Down at Dokumentation the atmosphere is more muted. This is the library, this is the boffinry, this is Der Spiegel’s fabled fact-checking and archive department, the Elysian Fields of “greyish text work” in which 70 doctorates in economics, emeritus professorships in ­history and chess grand masterships of quantum crossword-puzzle-solving noiselessly make things right. Dr Hauke Janssen, an economist, is head of the department and is matter-of-fact about his role: “People believe your argument more with facts; we have the facts.”

This is true. Der Spiegel has its own bespoke archive search engine for its own archive; DIGAS searches through 50 ­million documents, of which 50,000 are uploaded each week by Janssen’s crew to save little Jimmy Journalist from making a mistake, or to rectify it if he does. ­Exhaustive is the word, but it seems ­inadequate.

It’s the rigour of the thing that sets it apart from its not-even rivals. The Strenge. For senior editors the week starts at the weekend, to read the new issue in time for the “Blattkritik” on Monday morning. Every morning editors meet early for “die Lage”, a presentation of all yesterday’s relevant news.

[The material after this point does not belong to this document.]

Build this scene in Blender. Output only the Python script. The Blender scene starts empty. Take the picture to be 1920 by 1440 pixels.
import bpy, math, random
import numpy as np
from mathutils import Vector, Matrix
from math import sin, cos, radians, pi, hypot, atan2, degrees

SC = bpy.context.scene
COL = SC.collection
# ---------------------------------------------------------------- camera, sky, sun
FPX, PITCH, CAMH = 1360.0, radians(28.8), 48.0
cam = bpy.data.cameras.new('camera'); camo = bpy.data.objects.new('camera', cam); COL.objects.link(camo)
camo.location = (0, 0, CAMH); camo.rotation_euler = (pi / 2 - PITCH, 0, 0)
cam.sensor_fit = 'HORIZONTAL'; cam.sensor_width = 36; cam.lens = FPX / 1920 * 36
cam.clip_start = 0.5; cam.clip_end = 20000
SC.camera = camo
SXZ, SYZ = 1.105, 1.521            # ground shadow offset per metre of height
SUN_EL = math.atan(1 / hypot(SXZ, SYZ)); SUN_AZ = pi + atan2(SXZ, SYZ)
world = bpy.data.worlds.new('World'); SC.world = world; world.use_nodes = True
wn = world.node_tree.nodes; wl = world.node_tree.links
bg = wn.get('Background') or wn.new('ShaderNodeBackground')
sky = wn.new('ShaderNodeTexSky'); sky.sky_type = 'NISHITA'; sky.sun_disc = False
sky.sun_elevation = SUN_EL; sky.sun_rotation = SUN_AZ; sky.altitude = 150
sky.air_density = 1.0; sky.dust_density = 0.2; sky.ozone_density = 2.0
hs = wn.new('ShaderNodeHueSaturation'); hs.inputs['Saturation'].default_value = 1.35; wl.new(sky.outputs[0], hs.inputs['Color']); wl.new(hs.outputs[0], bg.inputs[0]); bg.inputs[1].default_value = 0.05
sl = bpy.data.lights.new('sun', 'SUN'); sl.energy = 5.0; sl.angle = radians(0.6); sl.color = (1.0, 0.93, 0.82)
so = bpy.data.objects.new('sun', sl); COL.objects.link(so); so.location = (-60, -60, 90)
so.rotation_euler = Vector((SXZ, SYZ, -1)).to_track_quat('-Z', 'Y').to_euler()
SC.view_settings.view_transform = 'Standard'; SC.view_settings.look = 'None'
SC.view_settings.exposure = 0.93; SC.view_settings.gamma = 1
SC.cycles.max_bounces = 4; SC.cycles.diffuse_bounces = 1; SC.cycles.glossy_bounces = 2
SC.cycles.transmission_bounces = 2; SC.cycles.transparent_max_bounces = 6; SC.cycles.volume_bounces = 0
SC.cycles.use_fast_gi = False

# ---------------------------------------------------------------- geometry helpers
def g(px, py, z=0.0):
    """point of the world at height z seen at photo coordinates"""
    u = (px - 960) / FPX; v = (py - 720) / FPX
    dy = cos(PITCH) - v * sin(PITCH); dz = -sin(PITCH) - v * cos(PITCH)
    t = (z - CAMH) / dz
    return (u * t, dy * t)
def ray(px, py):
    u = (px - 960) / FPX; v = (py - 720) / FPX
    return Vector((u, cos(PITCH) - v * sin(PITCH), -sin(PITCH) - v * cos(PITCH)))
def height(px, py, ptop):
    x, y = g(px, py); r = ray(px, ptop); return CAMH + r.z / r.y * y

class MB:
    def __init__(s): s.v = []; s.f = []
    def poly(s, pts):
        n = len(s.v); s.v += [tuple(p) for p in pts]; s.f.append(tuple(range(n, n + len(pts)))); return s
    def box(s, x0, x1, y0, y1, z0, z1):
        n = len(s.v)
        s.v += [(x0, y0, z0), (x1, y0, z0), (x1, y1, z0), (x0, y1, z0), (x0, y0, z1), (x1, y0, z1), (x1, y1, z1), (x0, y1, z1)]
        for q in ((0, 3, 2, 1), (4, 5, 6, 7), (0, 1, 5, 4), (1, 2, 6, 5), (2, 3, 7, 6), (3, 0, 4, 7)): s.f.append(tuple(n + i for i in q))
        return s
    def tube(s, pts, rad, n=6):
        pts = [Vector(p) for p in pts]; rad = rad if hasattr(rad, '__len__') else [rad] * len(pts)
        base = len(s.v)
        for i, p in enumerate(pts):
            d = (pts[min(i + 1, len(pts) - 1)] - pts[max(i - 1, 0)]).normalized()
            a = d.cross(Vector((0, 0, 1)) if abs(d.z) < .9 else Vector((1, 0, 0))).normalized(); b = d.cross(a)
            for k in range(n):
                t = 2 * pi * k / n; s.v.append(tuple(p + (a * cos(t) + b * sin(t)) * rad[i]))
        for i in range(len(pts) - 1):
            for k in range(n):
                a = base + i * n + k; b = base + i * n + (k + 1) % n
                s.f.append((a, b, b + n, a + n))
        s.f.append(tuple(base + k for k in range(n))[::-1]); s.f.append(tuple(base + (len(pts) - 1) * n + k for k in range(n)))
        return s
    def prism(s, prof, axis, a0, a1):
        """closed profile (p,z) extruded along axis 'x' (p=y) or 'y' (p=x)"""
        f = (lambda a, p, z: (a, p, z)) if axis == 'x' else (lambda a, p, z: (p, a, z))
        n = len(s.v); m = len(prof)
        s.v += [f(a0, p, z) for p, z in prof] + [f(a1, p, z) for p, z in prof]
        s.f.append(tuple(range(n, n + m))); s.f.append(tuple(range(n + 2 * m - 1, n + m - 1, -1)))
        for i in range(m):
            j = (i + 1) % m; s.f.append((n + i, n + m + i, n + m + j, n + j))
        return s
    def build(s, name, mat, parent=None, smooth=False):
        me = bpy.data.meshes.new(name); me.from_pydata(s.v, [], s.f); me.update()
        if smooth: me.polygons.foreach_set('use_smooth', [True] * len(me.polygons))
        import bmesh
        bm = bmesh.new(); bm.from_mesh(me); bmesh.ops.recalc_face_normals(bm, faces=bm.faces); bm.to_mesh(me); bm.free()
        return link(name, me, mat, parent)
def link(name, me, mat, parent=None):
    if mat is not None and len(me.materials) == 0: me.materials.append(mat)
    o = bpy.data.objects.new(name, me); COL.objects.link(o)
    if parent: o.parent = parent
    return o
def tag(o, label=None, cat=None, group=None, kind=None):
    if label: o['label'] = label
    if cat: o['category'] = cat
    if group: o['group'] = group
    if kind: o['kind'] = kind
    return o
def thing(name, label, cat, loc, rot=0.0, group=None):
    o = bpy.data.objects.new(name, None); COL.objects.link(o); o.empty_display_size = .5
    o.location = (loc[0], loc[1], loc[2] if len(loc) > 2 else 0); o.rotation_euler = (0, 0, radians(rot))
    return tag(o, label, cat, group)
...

There is also the deadline-watcher, the last-chance-saloon, in the form of the “Nacht-schwester” (nightnurse) who will watch rolling news and scan the wires through Saturday night “to observe any affect the news might have on our stories”, according to Hans-Ulrich Stoltz, an amusingly wry senior editor who quips that “we really need a night nurse because we’re all men!” before adding, “but no, it’s ­becoming much better.”

And it does seem German, this process. A visit to Der Spiegel makes a writer want to trot out clichés about well-oiled machines, rehearse stereotypical ­associations with efficiency. But, damn it, they just make so much sense. There is an ineluctable sense of process about the weekly editorial cycle here, of stately progress, of measured research, a scale in favour of information over opinion. Each article is read 10 or 12 times by the writer, the editor, the head of department, the editors-in-chief, it is researched, written, checked for legality, fact-checked, re-written. It’s an amazing filtering process but there were complaints that it was to ensure a homogenous, Spiegel line on everything, that Spiegelspeak was smoothing not only the mistakes but the necessary rough edges, too. Stoltz shrugs but I’m sure he’s been asked this before, “We are proud not to produce mistakes,” he says.

Der Spiegel and its mid-1960s functional tablet of a building passively evoke Hamburg, too; this Hanseatic, bourgeois, unshowy grafter of a city, busy with its cranes and commerce. While Kallmorgen and Partner’s unostentatious 14 stories are a thing of engineering, Verner Panton’s interior was a thing of idealism: a canteen and café done out in purple and orange, there was a sauna, a pool, each floor was intensely colour-coded and designed down to the lampshades and ashtrays – but according to some, going to the office was like taking acid. Not very Spiegel. Only the canteen and some of the furniture remains and they’ll be missed by all but the commissioners of its unsurprisingly glassy successor across the water.

Nothing could change with a mere move, though, could it? Mascolo frowns at the question. “Each week we produce the classic Spiegel,” he says. “Good journalism already exists, we just have to do it the way we always have done; no need for revolutions here.” Which might just be the most revolutionary publishing idea you’ll hear in years.

Der Spiegel in numbers

  •  Total editorial staff is 275 (without business staff)
  • 21 foreign bureaux with 23 foreign correspondents
  • Berlin bureau has a staff of 32
  • 2009 circulation over the year averaged 1,000,034 copies weekly
  • Readership of five million, roughly 10 per cent of Germans over the age of 14.
  • Unsurprisingly, the readership is well educated, has a relatively high income, aged about 40 with a 60:40 male/ female split.